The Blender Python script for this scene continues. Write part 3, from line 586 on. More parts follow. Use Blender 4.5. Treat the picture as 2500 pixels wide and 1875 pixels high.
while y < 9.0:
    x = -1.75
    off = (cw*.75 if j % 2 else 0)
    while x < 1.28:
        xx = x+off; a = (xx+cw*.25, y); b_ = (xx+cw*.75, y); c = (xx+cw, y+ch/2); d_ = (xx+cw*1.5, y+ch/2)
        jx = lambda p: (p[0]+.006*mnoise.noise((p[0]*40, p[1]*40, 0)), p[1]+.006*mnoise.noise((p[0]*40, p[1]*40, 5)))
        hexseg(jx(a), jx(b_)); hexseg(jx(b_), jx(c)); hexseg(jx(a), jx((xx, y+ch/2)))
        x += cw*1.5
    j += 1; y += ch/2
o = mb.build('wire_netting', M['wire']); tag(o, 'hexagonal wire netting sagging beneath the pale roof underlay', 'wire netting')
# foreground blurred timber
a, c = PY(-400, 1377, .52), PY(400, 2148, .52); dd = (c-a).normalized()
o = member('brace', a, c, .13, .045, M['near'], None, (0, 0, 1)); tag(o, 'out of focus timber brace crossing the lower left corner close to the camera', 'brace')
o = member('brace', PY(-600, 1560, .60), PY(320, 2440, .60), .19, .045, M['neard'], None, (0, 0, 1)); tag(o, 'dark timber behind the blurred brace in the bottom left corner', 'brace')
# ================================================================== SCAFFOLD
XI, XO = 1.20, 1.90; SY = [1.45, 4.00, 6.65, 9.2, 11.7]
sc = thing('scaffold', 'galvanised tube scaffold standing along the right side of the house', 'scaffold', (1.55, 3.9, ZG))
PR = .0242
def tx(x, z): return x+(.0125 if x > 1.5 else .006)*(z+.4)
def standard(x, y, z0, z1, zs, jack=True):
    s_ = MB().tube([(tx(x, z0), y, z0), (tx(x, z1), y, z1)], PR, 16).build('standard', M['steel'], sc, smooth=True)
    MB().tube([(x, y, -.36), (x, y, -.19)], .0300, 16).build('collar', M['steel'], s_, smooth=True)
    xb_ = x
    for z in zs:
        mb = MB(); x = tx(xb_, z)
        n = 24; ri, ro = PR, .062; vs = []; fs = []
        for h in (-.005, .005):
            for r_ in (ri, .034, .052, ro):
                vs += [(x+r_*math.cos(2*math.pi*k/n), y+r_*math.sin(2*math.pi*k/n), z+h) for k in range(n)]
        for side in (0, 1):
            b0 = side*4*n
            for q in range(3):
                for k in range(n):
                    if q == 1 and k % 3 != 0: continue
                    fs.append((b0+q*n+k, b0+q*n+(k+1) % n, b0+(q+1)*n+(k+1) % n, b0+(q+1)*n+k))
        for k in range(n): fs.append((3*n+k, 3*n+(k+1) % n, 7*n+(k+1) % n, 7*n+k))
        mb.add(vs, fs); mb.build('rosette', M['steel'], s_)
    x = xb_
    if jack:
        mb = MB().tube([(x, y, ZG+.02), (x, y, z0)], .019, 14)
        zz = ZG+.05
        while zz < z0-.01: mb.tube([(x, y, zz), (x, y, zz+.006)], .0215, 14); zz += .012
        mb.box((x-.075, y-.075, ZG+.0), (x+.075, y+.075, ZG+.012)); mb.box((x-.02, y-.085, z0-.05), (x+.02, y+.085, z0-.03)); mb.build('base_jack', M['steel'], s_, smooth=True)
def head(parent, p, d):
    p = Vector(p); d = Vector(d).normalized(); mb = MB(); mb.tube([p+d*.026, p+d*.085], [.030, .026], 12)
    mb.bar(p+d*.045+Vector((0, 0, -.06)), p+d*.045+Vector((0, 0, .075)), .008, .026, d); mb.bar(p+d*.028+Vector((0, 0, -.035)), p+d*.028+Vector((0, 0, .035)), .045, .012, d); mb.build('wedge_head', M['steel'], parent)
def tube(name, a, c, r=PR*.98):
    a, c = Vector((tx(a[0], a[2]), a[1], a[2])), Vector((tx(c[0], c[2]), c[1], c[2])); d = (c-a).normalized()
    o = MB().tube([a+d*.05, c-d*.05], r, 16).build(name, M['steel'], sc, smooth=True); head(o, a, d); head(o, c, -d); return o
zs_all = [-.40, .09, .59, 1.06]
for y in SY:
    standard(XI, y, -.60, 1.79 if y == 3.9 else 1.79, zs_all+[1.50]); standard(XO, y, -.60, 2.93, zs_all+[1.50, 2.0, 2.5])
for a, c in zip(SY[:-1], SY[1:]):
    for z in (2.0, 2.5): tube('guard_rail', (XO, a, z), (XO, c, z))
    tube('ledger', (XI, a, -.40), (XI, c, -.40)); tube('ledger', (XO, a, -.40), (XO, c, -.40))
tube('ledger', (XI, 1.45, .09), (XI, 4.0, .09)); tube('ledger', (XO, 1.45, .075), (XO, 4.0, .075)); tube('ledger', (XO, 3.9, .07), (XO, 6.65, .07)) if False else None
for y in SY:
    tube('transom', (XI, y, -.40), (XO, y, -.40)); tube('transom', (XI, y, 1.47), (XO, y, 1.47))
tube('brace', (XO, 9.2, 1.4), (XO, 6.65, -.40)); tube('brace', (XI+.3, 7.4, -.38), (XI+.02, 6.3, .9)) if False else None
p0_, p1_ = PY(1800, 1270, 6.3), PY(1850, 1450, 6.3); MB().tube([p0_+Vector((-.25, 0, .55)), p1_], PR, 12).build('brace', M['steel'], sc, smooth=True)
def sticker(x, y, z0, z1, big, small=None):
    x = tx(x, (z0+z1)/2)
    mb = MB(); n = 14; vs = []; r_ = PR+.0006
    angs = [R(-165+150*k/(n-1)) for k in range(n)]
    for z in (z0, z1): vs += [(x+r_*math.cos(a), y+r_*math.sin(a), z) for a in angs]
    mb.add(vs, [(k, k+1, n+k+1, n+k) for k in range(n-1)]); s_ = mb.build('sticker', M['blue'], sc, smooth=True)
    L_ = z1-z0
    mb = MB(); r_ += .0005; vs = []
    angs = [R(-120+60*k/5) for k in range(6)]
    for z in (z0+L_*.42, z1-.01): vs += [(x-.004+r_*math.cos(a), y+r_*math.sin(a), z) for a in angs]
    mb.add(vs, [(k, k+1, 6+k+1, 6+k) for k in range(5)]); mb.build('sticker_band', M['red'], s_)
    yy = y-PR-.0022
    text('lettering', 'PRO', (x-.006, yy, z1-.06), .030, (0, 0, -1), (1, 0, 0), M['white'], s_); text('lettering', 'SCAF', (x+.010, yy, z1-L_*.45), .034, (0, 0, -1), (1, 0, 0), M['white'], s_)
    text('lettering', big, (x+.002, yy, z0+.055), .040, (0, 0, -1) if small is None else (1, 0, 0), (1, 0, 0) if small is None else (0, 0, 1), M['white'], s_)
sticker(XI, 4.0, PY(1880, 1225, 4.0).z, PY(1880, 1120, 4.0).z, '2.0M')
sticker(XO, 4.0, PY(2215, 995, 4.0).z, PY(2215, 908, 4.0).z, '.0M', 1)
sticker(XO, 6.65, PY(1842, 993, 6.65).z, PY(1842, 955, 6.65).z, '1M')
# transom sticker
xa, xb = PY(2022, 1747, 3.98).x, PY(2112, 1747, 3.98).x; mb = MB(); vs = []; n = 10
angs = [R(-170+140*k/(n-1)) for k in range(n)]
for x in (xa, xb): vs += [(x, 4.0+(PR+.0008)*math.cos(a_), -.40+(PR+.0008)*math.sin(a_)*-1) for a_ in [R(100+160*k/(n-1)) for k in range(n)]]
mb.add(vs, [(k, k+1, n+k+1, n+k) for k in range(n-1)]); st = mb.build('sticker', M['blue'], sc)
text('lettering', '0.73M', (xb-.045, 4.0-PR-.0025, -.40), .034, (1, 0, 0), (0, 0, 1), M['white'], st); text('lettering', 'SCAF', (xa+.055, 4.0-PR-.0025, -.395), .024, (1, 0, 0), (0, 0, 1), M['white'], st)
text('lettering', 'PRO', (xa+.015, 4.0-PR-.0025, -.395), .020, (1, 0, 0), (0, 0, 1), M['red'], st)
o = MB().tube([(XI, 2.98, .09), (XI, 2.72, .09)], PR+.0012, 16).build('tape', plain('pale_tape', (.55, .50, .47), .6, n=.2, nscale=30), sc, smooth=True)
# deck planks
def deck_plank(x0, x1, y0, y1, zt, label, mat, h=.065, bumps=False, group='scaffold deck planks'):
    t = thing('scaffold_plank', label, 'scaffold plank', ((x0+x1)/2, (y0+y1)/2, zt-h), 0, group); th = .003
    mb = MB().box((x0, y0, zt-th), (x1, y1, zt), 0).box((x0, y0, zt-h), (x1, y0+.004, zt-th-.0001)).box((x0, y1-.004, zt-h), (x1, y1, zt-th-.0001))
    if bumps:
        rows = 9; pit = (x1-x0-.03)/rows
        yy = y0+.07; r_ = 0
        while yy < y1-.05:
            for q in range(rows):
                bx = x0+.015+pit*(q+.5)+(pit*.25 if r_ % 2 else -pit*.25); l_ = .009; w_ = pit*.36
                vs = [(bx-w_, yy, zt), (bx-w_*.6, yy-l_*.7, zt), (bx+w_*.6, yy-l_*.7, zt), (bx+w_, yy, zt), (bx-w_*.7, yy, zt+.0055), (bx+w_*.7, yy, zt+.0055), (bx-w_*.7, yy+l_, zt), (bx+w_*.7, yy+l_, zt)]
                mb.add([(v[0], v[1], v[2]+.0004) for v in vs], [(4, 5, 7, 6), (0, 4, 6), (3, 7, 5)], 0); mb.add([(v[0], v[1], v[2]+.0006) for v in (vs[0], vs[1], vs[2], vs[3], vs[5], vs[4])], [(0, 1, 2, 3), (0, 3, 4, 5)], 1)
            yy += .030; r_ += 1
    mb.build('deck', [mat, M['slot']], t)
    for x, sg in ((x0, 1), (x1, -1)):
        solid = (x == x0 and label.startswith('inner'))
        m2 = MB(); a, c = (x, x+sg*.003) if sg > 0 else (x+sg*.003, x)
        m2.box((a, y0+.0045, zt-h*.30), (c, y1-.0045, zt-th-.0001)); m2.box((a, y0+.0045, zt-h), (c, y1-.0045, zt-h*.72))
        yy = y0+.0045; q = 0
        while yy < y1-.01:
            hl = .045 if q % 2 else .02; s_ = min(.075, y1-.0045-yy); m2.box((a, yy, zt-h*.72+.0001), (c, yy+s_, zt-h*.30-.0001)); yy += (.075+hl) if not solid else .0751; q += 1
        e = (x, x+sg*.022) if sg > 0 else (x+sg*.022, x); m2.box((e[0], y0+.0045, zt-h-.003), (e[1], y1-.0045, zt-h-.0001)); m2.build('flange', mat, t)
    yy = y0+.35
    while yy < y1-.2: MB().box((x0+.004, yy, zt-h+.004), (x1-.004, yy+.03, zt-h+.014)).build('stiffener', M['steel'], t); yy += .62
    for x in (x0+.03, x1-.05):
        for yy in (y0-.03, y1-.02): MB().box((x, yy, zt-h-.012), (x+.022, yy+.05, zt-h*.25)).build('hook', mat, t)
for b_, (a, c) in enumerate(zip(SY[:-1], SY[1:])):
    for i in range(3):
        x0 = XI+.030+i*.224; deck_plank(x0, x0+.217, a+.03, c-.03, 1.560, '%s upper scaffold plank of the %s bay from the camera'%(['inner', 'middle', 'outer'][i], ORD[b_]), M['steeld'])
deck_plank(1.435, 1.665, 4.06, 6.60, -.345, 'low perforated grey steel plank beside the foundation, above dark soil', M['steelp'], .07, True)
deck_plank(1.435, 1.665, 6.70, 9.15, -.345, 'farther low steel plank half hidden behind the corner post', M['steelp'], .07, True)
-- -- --
> SHORT TASK
Quote exactly the first line of the data and every line after it through the one holding "a, c = PY(-400, 1377, .52), PY(400, 2148, .52);".

> FINISHED TASK
The Blender Python script for this scene continues. Write part 3, from line 586 on. More parts follow. Use Blender 4.5. Treat the picture as 2500 pixels wide and 1875 pixels high.
while y < 9.0:
    x = -1.75
    off = (cw*.75 if j % 2 else 0)
    while x < 1.28:
        xx = x+off; a = (xx+cw*.25, y); b_ = (xx+cw*.75, y); c = (xx+cw, y+ch/2); d_ = (xx+cw*1.5, y+ch/2)
        jx = lambda p: (p[0]+.006*mnoise.noise((p[0]*40, p[1]*40, 0)), p[1]+.006*mnoise.noise((p[0]*40, p[1]*40, 5)))
        hexseg(jx(a), jx(b_)); hexseg(jx(b_), jx(c)); hexseg(jx(a), jx((xx, y+ch/2)))
        x += cw*1.5
    j += 1; y += ch/2
o = mb.build('wire_netting', M['wire']); tag(o, 'hexagonal wire netting sagging beneath the pale roof underlay', 'wire netting')
# foreground blurred timber
a, c = PY(-400, 1377, .52), PY(400, 2148, .52); dd = (c-a).normalized()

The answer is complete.